Investors pull back bets on Opec
US inventories and production are on the rise, and shale drillers keep adding rigs
There are limits to investors’ love affair with Opec. After unprecedented optimism that the Organisation of Petroleum Exporting Countries will manage to ease a global supply glut, money managers reduced their bets on rising West Texas Intermediate prices for the first time in a month. While the group and other major exporters are pumping less crude, US inventories and production are on the rise, and shale drillers keep adding rigs. The US benchmark has traded mostly between $50 (Dh183.65) and $55 a barrel for the last two months.
“There’s starting to be fatigue about the range we’ve been trading in,” John Kilduff, a partner at Again Capital LLC, a New Yorkbased hedge fund that focuses on energy, said by telephone. “It won’t be summer until we break out to the upside.”
Opec achieved the best compliance rate in its history at the outset of its accord to cut production, a plan that’s being supported by strong demand, the International Energy Agency said in a February 10 report.

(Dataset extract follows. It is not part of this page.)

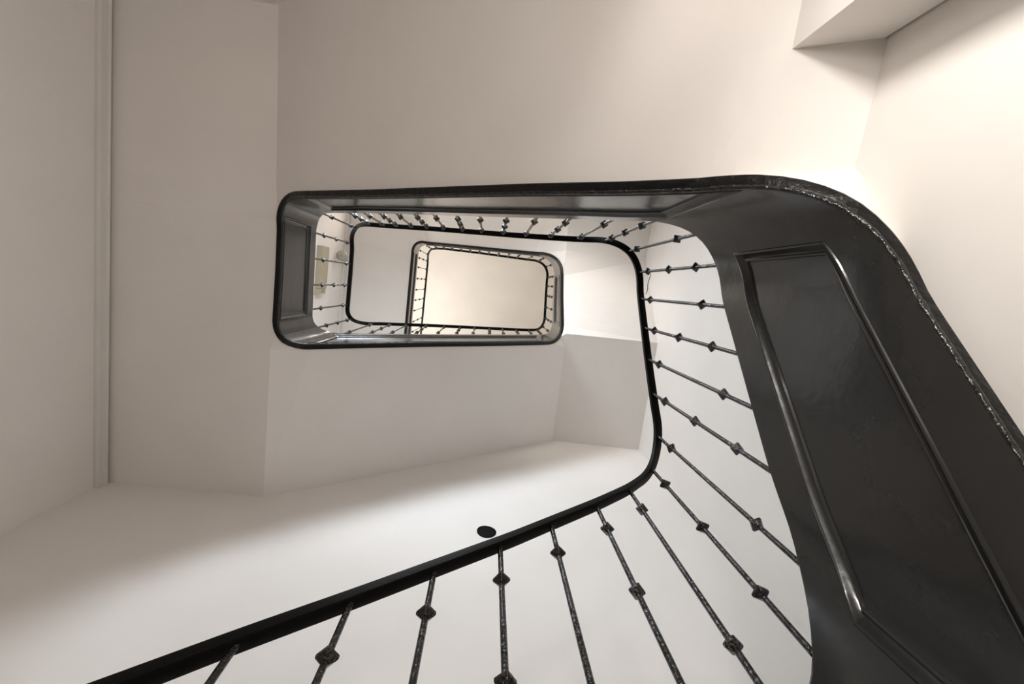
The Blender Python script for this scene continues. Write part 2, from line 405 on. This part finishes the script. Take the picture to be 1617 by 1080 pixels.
# ------------------------------------------------------------------ railings
RLO = tag(empty('stair_railing', (.0, .6, -.3)), 'lower black iron railing with long knobbed balusters, across the bottom and up the right side', 'railing')
RUP = tag(empty('stair_railing', (-.2, .45, 3.2)), 'upper black iron railing, the small inner loop of handrail against the cream ceiling', 'railing')
def handrail(a, b, parent):
    ST = stations(a, b, .018); V = []; F = []
    pr = [(-.0145, .002), (-.0125, 0), (.0125, 0), (.0145, .002), (.0145, .010), (.019, .014), (.021, .024), (.015, .036), (0, .040), (-.015, .036), (-.021, .024), (-.019, .014), (-.0145, .010)]
    pr = [(-.0145, .0015), (-.0130, 0), (.0130, 0), (.0145, .0015), (.0150, .012), (.0135, .026), (.007, .033), (-.007, .033), (-.0135, .026), (-.0150, .012)]
    n = len(pr)
    for s in ST:
        h = H_RAIL(s)
        for o, z in pr:
            q = at(s, .0034 + o); V.append((q.x, q.y, h + z))
    for i in range(len(ST) - 1):
        for k in range(n): F.append((i * n + k, i * n + (k + 1) % n, (i + 1) * n + (k + 1) % n, (i + 1) * n + k))
    F += [tuple(range(n)), tuple((len(ST) - 1) * n + k for k in range(n))[::-1]]
    return mesh_obj('handrail', V, F, M['rail'], parent, smooth=True, angle=40)
handrail(0.0, SPLIT + .05, RLO); handrail(SPLIT + .05, SEND, RUP)
# pinched square collar, one shared mesh
cm = bpy.data.meshes.new('collar')
cv = []; lv = [(-.0125, .0078), (-.0035, .0188), (.0035, .0188), (.0125, .0078)]
for z, r in lv: cv += [(r, 0, z), (0, r, z), (-r, 0, z), (0, -r, z)]
cf = [(3, 2, 1, 0), (12, 13, 14, 15)] + [(4 * i + k, 4 * i + (k + 1) % 4, 4 * i + 4 + (k + 1) % 4, 4 * i + 4 + k) for i in range(3) for k in range(4)]
cm.from_pydata(cv, [], cf); cm.materials.append(M['iron'])
_b = bmesh.new(); _b.from_mesh(cm); bmesh.ops.bevel(_b, geom=list(_b.edges), offset=.0012, segments=1, affect='EDGES'); bmesh.ops.recalc_face_normals(_b, faces=_b.faces); _b.to_mesh(cm); _b.free()
rods = []
def baluster(s, triple, parent):
    p, n, d = frame(s); q = p + n * .0075
    z0 = H_TOP(s) - .004; z1 = H_RAIL(s) + .003; top = p + n * .0034
    K = 10; V = []; F = []; Z = [z0 + (z1 - z0) * i / 6 for i in range(7)]
    for i, z in enumerate(Z):
        u = i / 6; c = q.lerp(top, u); r = .0066 - .0006 * u
        for k in range(K):
            a = 2 * math.pi * k / K; V.append((c.x + r * math.cos(a), c.y + r * math.sin(a), z))
    for i in range(6):
        for k in range(K): F.append((i * K + k, i * K + (k + 1) % K, (i + 1) * K + (k + 1) % K, (i + 1) * K + k))
    F += [tuple(range(K)), tuple(6 * K + k for k in range(K))]
    b = mesh_obj('baluster', V, F, M['iron'], parent, smooth=True, angle=50)
    zs = [z0 + .145, z1 - .108] + ([(z0 + .145 + z1 - .108) / 2] if triple else [])
    for z in zs:
        u = (z - z0) / (z1 - z0); c = q.lerp(top, u)
        o = bpy.data.objects.new('collar', cm); C.objects.link(o); o.parent = b
        o.location = (c.x, c.y, z + ZO); o.rotation_euler = (0, 0, math.atan2(d.y, d.x) + random.uniform(-.12, .12))
        # the baluster mesh is in world space under an identity-inverse parent, so undo the railing's offset
        o.matrix_parent_inverse = Matrix.Identity(4)
    return b
SB = [.10, .24, .38, .52, .66, .799, .943, 1.081, 1.22, 1.354, 1.502, 1.636, 1.762, 1.862, 1.994, 2.118, 2.245, 2.375, 2.504, 2.617, 2.726, 2.846, 2.992, 3.12, 3.246,
      3.371, 3.487, 3.606, 3.717, 3.825, 3.935, 4.038, 4.150, 4.352, 4.492, 4.654, 4.823, 4.982, 5.105, 5.23, 5.37, 5.50, 5.67, 5.83, 5.98, 6.12, 6.269, 6.402, 6.551, 6.693,
      6.80, 6.888, 6.986, 7.115, 7.253, 7.375, 7.493, 7.63, 7.746, 7.876, 8.024, 8.15, 8.28, 8.41, 8.54, 8.67, 8.80, 8.93, 9.06, 9.19, 9.33, 9.464, 9.57, 9.71, 9.88,
      10.05, 10.21, 10.37, 10.54, 10.70, 10.87, 11.04]
i0 = SB.index(.799)
for i, s in enumerate(SB):
    baluster(s, (i - i0) % 2 == 1, RLO if s < 5.15 else RUP)
# foot post of the lower railing
q = at(.0, .0034)
mesh_obj('newel_post', *merge([boxg(q.x - .04, q.x + .035, q.y - .035, q.y + .035, ZF, .06), boxg(q.x - .05, q.x + .045, q.y - .045, q.y + .045, .06, .09)]), M['rail'], RLO)

# ------------------------------------------------------------------ small things on the walls
def disc_obj():
    K = 40; V = []; F = []; cx, cz, R = .158, 2.206, .056
    rings = [(R, 0), (R, -.004), (R * .9, -.006), (R * .86, -.003), (0.0001, -.002)]
    for r, dy in rings:
        for k in range(K):
            a = 2 * math.pi * k / K; rr = r * (1 + .02 * math.sin(3 * a + 1)); V.append((cx + rr * math.cos(a), YB + dy, cz + rr * math.sin(a)))
    for i in range(len(rings) - 1):
        for k in range(K): F.append((i * K + k, i * K + (k + 1) % K, (i + 1) * K + (k + 1) % K, (i + 1) * K + k))
    F.append(tuple(range(K))); F.append(tuple((len(rings) - 1) * K + k for k in range(K)))
    return V, F
tag(mesh_obj('wall_vent', *disc_obj(), M['hole'], smooth=True, angle=30), 'round black vent disc on the white wall, just above the sloping handrail at the bottom', 'vent')
bx = tag(empty('wall_box', (XL, .09, 5.0)), 'long beige box fixed on the wall, seen between the small left balusters', 'box')
bo = mesh_obj('housing', *boxg(XL, XL + .062, -.19, .305, 5.0, 5.205), M['box'], bx)
en = mesh_obj('end_plate', *boxg(XL, XL + .056, .308, .37, 5.0, 5.195), M['box'], bx)
K = 12; sv = []
for xx in (0, .004): sv += [(XL + .056 + xx, .338 + .008 * math.cos(2 * math.pi * k / K), 5.10 + .008 * math.sin(2 * math.pi * k / K)) for k in range(K)]
mesh_obj('screw', sv, [(i, (i + 1) % K, K + (i + 1) % K, K + i) for i in range(K)] + [tuple(range(K)), tuple(range(K, 2 * K))], M['hole'], en)
lp = tag(empty('globe_lamp', (XL, -.12, 5.6)), 'small pale round globe lamp on the wall above the beige box', 'lamp')
def revolve(profile, c, K=28):
    V = []; F = []
    for x, r in profile:
        for k in range(K):
            a = 2 * math.pi * k / K; V.append((c[0] + x, c[1] + r * math.cos(a), c[2] + r * math.sin(a)))
    for i in range(len(profile) - 1):
        for k in range(K): F.append((i * K + k, i * K + (k + 1) % K, (i + 1) * K + (k + 1) % K, (i + 1) * K + k))
    F += [tuple(range(K)), tuple((len(profile) - 1) * K + k for k in range(K))]
    return V, F
mesh_obj('backplate', *revolve([(0, .05), (.018, .05), (.022, .045)], (XL, -.12, 5.6)), M['trim'], lp, smooth=True)
gp = [(.022 + .135 * (1 - math.cos(math.pi * k / 12)) / 2, .035 + .036 * math.sin(math.pi * k / 12) if k < 6 else .071 * math.sin(math.pi * k / 12) + .0005) for k in range(13)]
mesh_obj('globe', *revolve(gp, (XL, -.12, 5.6)), M['globe'], lp, smooth=True, angle=60)
# short length of dark wire hanging in the right balustrade
def tube(pts, r, K=6):
    V = []; F = []; n = len(pts); P = [Vector(p) for p in pts]
    for i, p in enumerate(P):
        t_ = (P[min(i + 1, n - 1)] - P[max(i - 1, 0)]).normalized(); u = t_.orthogonal().normalized(); v = t_.cross(u)
        for k in range(K):
            a = 2 * math.pi * k / K; q_ = p + (u * math.cos(a) + v * math.sin(a)) * r; V.append(tuple(q_))
    for i in range(n - 1):
        for k in range(K): F.append((i * K + k, i * K + (k + 1) % K, (i + 1) * K + (k + 1) % K, (i + 1) * K + k))
    F += [tuple(range(K)), tuple((n - 1) * K + k for k in range(K))]
    return V, F
sA, sB = 2.504, 2.40
pA = at(sA, .0034); pB = at(sB, .0175); zA = H_RAIL(sA) - .105; zB = H_RAIL(sB) + .005
wp = []
for i in range(13):
    u = i / 12; p = pA.lerp(pB, u) + frame(sA)[1] * (.010 + .003 * math.sin(u * 9))
    wp.append((p.x, p.y, zA + (zB - zA) * u - .012 * math.sin(math.pi * u)))
tag(mesh_obj('wire_tie', *tube(wp, .0017), M['iron'], smooth=True), 'thin black wire tied between a baluster collar and the handrail, upper right of the well', 'wire')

In the past, Opec had often struggled to fully deliver promised cuts due to a reluctance to lose income and market share. Former Saudi Arabian Oil Minister Ali Al Nuaimi said on December 2 that, in the history of Opec deals, “the unfortunate part is we tend to cheat.” Meanwhile, US producers last week extended the biggest surge in oil drilling in more than four years as the shale plays of Texas and Oklahoma lure investment from ExxonMobil and Continental Resources Inc.